Reality check: The remaining records to be disclosed — as well as the newly discovered tranche of 2,400 reports — are unlikely to definitively prove whether Lee Harvey Oswald was the lone-wolf assassin or was part of a broader conspiracy, experts say.
Catch up quick: Under the 1992 JFK Records Act, assassination records were supposed to be handed over to the JFK Assassination Records Review Board and then to the National Archives. The archive maintains a collection of documents that were supposed to be fully disclosed in 2017.
- Administration officials determined these newly discovered records hadn’t been submitted to or vetted by the assassination review board or the National Archives.
- When Trump was president in 2017, he delayed disclosure of the records the government had identified, on the advice of the CIA. President Biden then ordered limited releases of records that still didn’t fully comply with the spirit of the JFK Records Act.
- Government secrecy advocates argued to Trump and Biden that full disclosure of the assassination documents could compromise “sources and methods” of intelligence gathering, and unfairly implicate officials involved in the controversy.
The big picture: Trump has regretted for years not releasing all the JFK records in his first term, according to those who have discussed the matter with him.
- During the 2024 campaign, Trump promised his supporters and Robert F. Kennedy Jr., the late president’s nephew, that he’d release the records on JFK’s assassination in 1963, as well as those related to the 1968 killing of Kennedy’s father, Robert F. Kennedy.
- RFK Jr., named by Trump to be Health and Human Services secretary, has called for full disclosure for years, and believes both assassinations were part of a broader conspiracy.
Trump’s order calls for a plan to release assassination records of RFK and the Rev.
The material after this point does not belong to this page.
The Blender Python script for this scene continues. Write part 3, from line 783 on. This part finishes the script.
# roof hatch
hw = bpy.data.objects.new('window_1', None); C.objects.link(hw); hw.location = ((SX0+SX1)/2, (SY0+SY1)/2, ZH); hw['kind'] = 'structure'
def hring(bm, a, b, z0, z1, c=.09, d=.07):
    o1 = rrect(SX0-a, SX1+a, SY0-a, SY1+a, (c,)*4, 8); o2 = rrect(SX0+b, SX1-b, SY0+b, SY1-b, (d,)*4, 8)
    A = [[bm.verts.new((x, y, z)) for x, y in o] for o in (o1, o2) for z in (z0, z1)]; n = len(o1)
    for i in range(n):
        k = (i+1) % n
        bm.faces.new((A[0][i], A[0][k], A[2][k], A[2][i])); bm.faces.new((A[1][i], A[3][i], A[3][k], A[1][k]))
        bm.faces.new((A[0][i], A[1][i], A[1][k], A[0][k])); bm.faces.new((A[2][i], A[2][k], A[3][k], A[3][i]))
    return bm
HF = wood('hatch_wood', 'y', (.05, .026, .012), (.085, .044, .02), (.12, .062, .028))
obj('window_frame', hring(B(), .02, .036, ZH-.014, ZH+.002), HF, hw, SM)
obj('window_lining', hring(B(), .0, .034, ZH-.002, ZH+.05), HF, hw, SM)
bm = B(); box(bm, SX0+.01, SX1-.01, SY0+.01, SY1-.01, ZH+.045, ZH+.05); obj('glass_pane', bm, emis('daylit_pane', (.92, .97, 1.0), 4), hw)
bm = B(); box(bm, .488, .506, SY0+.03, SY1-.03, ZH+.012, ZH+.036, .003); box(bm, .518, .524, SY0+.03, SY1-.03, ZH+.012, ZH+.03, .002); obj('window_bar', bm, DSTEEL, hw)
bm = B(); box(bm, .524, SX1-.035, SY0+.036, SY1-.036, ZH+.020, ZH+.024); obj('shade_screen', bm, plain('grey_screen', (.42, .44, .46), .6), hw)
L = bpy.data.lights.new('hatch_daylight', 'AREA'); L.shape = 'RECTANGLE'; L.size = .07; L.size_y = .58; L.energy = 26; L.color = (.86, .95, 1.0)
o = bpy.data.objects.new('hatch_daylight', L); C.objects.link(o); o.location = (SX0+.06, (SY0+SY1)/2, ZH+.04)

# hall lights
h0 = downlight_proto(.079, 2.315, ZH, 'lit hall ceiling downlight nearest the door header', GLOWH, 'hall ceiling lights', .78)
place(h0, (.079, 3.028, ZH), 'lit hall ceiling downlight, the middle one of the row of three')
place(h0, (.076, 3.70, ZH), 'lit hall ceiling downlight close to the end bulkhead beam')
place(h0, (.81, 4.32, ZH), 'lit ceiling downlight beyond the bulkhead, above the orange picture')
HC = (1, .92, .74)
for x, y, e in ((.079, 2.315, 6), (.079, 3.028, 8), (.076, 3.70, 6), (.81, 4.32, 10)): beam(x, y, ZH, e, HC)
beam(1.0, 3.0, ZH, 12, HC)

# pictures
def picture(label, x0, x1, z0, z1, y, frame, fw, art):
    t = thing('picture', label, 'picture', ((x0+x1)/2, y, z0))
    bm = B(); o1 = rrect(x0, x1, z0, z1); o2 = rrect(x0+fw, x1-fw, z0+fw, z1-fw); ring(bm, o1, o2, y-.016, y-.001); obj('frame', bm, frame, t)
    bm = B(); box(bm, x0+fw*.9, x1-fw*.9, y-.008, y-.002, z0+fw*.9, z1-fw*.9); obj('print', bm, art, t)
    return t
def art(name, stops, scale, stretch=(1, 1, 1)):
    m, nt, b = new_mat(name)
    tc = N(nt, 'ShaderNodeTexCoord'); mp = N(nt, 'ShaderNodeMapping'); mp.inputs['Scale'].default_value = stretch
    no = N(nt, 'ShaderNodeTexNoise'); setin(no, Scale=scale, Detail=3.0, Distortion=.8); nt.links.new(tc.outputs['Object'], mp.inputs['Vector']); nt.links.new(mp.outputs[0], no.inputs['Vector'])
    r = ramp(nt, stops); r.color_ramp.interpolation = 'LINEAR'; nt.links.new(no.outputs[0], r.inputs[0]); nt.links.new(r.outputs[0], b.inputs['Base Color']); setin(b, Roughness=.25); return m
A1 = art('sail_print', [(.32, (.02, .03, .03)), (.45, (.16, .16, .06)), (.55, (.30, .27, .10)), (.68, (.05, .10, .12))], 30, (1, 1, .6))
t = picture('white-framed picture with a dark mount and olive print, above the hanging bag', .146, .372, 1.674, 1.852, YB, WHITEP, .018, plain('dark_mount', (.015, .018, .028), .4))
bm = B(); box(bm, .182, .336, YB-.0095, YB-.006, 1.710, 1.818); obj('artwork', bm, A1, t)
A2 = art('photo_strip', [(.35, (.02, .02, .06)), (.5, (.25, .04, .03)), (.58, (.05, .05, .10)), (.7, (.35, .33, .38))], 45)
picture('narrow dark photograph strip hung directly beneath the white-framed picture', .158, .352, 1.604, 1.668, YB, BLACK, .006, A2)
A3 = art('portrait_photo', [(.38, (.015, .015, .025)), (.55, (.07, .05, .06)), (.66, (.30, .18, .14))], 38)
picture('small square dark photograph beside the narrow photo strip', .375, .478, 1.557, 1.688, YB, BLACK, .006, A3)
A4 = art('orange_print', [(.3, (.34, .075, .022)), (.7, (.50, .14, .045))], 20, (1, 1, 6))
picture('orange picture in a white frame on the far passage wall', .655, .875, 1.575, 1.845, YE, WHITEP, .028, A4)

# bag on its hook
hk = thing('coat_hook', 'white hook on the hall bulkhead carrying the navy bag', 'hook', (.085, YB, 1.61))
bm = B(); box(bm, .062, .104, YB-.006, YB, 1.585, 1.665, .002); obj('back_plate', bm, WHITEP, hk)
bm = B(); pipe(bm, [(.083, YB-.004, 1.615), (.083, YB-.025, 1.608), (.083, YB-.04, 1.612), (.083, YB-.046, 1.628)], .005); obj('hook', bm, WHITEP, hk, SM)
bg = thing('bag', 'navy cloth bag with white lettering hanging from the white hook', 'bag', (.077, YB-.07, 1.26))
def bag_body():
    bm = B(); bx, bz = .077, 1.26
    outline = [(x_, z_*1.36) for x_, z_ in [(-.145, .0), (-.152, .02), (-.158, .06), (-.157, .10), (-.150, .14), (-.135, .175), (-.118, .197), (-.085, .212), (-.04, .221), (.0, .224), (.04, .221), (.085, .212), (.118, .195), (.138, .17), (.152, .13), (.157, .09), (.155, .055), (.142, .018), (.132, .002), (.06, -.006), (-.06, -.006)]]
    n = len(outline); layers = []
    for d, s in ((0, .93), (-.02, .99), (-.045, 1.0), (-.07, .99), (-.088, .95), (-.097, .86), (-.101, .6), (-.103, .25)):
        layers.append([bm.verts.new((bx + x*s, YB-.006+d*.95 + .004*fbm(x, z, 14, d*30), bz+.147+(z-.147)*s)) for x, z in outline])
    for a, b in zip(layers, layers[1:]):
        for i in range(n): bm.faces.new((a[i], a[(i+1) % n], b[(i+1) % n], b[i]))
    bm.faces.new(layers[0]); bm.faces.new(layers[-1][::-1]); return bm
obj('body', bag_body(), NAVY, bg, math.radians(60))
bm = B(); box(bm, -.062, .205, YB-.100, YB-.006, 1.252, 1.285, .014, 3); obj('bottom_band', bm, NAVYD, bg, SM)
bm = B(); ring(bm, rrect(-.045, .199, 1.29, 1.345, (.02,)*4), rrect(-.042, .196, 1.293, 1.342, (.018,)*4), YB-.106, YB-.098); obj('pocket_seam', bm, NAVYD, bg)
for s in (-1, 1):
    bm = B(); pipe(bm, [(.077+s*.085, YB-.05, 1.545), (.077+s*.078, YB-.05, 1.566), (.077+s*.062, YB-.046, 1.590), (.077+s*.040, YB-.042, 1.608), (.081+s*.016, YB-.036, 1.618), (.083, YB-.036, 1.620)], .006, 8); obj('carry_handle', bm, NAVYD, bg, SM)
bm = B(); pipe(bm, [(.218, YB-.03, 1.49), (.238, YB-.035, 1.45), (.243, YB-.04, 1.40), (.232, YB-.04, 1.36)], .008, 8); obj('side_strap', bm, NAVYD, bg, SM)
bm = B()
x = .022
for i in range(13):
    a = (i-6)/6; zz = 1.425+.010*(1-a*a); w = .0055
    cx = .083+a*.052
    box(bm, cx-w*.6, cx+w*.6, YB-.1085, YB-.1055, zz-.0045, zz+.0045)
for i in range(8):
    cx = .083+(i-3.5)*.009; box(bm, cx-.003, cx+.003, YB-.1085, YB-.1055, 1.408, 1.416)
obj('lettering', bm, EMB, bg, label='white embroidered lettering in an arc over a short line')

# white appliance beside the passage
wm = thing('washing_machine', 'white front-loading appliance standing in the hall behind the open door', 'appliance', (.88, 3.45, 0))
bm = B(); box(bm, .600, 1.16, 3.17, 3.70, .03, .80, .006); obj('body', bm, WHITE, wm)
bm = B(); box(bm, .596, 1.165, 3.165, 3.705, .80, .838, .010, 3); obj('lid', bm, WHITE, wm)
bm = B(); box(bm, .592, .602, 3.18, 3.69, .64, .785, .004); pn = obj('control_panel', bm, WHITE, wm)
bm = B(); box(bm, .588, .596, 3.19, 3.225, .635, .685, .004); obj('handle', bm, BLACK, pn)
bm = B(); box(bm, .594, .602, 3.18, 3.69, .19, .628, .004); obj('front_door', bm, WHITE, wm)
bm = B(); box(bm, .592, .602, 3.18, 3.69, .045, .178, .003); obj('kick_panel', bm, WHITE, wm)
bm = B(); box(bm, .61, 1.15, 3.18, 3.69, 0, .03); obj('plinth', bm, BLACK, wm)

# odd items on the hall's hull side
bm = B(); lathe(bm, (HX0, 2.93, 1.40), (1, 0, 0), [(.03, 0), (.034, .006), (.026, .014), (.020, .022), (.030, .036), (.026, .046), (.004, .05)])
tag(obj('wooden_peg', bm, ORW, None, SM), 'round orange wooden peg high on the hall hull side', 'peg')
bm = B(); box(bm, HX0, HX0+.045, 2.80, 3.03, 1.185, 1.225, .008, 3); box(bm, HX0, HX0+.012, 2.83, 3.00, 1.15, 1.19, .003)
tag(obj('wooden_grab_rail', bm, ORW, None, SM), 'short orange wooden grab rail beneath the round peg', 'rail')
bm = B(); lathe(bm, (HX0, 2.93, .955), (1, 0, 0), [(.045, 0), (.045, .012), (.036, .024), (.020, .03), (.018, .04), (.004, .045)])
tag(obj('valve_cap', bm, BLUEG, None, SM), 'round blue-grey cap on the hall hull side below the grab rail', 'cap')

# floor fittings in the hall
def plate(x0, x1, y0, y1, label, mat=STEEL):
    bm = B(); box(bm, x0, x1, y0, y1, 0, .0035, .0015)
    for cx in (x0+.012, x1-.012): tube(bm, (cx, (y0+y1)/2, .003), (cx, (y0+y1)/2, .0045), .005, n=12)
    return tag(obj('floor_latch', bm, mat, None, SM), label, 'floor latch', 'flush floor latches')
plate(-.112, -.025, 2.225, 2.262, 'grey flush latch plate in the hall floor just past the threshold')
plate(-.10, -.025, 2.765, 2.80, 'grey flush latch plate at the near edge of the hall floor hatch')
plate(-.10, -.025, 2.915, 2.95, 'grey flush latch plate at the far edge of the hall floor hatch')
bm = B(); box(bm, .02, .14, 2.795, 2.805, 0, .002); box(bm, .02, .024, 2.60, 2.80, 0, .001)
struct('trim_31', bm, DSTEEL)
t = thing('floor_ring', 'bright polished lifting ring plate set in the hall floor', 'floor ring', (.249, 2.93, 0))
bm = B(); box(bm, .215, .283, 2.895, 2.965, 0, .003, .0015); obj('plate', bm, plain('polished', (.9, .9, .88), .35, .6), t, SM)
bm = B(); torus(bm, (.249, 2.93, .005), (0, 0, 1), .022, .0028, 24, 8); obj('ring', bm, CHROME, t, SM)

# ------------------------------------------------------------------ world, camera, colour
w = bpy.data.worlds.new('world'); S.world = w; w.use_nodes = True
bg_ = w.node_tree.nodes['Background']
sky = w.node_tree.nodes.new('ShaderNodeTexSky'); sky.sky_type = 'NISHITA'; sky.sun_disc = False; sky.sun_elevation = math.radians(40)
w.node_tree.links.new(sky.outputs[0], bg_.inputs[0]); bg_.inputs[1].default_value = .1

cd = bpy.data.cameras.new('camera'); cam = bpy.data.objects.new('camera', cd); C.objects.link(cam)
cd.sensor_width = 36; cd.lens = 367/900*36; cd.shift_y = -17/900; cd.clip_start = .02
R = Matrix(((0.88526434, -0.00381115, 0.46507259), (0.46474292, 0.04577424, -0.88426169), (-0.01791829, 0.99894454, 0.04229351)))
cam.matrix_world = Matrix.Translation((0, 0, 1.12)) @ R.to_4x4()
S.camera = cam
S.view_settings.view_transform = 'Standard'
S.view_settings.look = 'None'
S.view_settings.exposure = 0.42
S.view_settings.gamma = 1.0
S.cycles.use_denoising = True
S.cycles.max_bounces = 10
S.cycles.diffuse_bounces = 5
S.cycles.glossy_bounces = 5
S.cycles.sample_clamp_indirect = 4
Martin Luther King Jr. by March 9.
- “PRESIDENT TRUMP IS ENDING THE ENDLESS DELAYS,” a White House fact sheet issued Jan. 23 says: “President Trump promised during his campaign to release assassination records to give Americans the truth.”
What’s next: Despite Trump’s order, sources say, the various intelligence agencies with records of the assassination are still recommending redactions.
- “When POTUS hears about this stonewalling, he’s gonna hit the roof,” a White House official told Axios.
- “This is total Deep State bulls**t,” said another.
- “Don’t be surprised if all these records just suddenly wind up online,” a Trump adviser said. “He wants to move on and call this a promise kept.”
The intrigue: The newly discovered FBI files could have relevance in the ongoing federal lawsuit filed by the Mary Ferrell Foundation against the Biden administration in 2022. It alleges federal agencies had more documents related to the assassination that they weren’t turning over to the National Archives. They include:
- Jailhouse recordings of mobster Carlos Marcello, who claimed he was involved in the assassination.
- CIA files of George Joannides. He was the chief of covert action at the CIA station in Miami and was a case officer for a New Orleans-based CIA-funded exile group that had a series of encounters with Oswald before the shooting. Joannides also was accused of misleading a House committee investigating the assassination by failing to disclose his ties to Oswald. “The Joannides file sounds exactly like the newly discovered FBI files,” Morley said. “It’s something assassination-related that was never turned over to the Archives.”